Exercise prompt
From the line that includes "340, 4.4, jit=2, xy=1.2)" to the last line of the data, quote each line precisely; both boundary lines belong in the answer.

Raw data
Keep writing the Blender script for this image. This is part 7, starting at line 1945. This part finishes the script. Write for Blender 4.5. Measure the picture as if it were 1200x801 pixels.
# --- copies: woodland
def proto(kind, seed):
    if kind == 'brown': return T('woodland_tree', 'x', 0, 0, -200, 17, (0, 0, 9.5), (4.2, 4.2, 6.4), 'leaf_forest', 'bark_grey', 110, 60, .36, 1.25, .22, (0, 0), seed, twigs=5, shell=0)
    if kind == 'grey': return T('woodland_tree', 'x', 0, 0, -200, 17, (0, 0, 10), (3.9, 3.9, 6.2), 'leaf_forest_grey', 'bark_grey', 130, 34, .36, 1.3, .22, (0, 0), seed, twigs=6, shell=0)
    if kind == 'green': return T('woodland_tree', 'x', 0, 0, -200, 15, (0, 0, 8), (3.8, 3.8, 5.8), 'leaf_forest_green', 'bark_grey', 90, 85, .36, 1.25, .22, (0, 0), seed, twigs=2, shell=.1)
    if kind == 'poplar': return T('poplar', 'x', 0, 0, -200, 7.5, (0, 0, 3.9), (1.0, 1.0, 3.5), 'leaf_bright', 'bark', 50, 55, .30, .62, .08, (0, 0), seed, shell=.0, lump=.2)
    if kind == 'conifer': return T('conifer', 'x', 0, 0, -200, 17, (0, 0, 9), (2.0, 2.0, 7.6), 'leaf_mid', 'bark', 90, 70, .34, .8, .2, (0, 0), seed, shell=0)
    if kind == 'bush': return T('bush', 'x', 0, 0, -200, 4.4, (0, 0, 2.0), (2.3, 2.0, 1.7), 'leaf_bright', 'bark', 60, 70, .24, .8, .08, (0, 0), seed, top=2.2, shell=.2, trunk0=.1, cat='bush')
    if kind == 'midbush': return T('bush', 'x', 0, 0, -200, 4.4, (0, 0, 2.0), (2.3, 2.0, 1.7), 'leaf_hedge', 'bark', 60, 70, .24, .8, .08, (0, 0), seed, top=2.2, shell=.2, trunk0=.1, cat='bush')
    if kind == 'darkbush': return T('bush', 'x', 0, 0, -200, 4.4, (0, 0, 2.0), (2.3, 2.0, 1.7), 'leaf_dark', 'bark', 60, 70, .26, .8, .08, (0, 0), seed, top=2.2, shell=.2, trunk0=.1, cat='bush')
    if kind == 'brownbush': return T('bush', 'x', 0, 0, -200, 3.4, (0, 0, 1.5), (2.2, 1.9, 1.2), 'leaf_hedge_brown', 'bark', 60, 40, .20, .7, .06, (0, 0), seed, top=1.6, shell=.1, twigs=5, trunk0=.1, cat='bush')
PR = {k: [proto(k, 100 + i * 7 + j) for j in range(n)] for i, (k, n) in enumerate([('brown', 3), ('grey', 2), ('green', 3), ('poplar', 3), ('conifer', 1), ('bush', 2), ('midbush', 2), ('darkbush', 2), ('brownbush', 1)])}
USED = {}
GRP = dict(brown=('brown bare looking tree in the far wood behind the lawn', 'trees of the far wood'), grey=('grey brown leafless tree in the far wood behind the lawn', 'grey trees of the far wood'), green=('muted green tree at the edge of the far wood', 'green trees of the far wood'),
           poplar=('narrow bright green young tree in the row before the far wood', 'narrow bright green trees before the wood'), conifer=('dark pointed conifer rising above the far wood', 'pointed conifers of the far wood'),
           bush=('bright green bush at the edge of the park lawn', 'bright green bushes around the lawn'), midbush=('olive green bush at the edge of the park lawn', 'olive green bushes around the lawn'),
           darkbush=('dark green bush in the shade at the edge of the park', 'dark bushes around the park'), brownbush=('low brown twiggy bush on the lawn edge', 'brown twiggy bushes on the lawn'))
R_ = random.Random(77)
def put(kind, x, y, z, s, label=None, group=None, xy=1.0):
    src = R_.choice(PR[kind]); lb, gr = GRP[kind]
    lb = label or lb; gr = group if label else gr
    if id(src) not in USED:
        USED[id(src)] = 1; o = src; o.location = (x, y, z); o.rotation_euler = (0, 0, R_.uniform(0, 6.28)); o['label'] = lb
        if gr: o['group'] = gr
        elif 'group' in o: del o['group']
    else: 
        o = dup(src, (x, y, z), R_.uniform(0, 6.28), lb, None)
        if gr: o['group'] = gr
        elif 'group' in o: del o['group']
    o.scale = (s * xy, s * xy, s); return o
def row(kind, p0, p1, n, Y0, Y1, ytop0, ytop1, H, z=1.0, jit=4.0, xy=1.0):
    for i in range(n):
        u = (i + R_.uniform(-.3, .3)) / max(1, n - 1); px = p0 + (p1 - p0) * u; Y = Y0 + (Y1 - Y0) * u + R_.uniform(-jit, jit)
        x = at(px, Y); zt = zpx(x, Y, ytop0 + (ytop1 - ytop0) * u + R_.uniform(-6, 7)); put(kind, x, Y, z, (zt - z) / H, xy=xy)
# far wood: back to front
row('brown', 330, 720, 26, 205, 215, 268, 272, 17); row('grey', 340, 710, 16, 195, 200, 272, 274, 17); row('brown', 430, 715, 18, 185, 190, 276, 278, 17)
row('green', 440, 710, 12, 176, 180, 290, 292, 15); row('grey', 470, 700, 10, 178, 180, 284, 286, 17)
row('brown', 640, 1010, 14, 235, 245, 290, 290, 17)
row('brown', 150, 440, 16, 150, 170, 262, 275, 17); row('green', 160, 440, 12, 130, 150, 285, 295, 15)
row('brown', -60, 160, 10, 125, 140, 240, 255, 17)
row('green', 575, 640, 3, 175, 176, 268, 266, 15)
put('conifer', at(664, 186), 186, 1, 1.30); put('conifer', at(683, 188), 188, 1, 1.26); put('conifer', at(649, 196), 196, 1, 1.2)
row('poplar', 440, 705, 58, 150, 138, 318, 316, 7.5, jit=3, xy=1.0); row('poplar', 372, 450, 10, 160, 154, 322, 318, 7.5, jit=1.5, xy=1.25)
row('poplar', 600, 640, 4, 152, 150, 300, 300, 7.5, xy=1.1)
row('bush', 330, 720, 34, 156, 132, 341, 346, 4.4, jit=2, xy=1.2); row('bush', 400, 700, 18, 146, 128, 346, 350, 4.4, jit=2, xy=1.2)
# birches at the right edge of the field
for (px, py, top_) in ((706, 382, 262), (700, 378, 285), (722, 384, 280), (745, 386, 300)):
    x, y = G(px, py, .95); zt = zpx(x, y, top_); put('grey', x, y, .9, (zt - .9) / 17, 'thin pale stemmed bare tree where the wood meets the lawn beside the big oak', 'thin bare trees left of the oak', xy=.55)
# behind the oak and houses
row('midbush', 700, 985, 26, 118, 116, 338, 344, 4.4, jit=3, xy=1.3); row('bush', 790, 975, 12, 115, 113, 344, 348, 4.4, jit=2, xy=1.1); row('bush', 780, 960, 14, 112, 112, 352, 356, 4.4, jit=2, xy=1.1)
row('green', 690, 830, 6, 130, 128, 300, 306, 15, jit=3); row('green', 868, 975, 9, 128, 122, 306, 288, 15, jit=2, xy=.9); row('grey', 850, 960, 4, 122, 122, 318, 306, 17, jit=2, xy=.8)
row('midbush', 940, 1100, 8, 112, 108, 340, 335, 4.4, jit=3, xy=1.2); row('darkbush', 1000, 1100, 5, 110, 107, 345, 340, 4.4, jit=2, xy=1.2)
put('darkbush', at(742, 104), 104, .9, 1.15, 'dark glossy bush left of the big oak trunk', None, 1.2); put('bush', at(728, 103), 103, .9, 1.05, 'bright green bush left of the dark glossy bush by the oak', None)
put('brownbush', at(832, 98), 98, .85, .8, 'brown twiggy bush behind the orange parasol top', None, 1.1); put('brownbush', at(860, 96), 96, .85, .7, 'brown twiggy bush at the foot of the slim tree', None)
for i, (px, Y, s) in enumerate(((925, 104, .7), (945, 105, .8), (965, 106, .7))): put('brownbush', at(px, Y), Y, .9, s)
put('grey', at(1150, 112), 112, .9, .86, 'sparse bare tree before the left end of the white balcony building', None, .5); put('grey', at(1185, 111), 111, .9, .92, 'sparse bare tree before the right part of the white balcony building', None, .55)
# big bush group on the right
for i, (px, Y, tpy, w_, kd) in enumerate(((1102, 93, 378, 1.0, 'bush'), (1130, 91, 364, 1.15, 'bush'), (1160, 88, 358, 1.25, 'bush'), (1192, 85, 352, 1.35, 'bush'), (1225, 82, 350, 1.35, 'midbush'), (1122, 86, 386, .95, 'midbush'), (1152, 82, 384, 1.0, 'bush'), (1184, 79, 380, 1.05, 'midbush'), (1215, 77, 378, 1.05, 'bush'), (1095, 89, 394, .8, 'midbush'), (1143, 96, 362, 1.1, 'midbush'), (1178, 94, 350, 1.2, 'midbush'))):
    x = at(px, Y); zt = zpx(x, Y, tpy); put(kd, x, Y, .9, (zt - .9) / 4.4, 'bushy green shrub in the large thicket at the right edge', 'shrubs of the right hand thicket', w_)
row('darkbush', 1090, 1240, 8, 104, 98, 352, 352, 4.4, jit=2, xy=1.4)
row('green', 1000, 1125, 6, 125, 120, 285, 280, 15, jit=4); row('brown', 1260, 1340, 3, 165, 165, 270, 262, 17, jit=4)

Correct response
row('midbush', 940, 1100, 8, 112, 108, 340, 335, 4.4, jit=3, xy=1.2); row('darkbush', 1000, 1100, 5, 110, 107, 345, 340, 4.4, jit=2, xy=1.2)
put('darkbush', at(742, 104), 104, .9, 1.15, 'dark glossy bush left of the big oak trunk', None, 1.2); put('bush', at(728, 103), 103, .9, 1.05, 'bright green bush left of the dark glossy bush by the oak', None)
put('brownbush', at(832, 98), 98, .85, .8, 'brown twiggy bush behind the orange parasol top', None, 1.1); put('brownbush', at(860, 96), 96, .85, .7, 'brown twiggy bush at the foot of the slim tree', None)
for i, (px, Y, s) in enumerate(((925, 104, .7), (945, 105, .8), (965, 106, .7))): put('brownbush', at(px, Y), Y, .9, s)
put('grey', at(1150, 112), 112, .9, .86, 'sparse bare tree before the left end of the white balcony building', None, .5); put('grey', at(1185, 111), 111, .9, .92, 'sparse bare tree before the right part of the white balcony building', None, .55)
# big bush group on the right
for i, (px, Y, tpy, w_, kd) in enumerate(((1102, 93, 378, 1.0, 'bush'), (1130, 91, 364, 1.15, 'bush'), (1160, 88, 358, 1.25, 'bush'), (1192, 85, 352, 1.35, 'bush'), (1225, 82, 350, 1.35, 'midbush'), (1122, 86, 386, .95, 'midbush'), (1152, 82, 384, 1.0, 'bush'), (1184, 79, 380, 1.05, 'midbush'), (1215, 77, 378, 1.05, 'bush'), (1095, 89, 394, .8, 'midbush'), (1143, 96, 362, 1.1, 'midbush'), (1178, 94, 350, 1.2, 'midbush'))):
    x = at(px, Y); zt = zpx(x, Y, tpy); put(kd, x, Y, .9, (zt - .9) / 4.4, 'bushy green shrub in the large thicket at the right edge', 'shrubs of the right hand thicket', w_)
row('darkbush', 1090, 1240, 8, 104, 98, 352, 352, 4.4, jit=2, xy=1.4)
row('green', 1000, 1125, 6, 125, 120, 285, 280, 15, jit=4); row('brown', 1260, 1340, 3, 165, 165, 270, 262, 17, jit=4)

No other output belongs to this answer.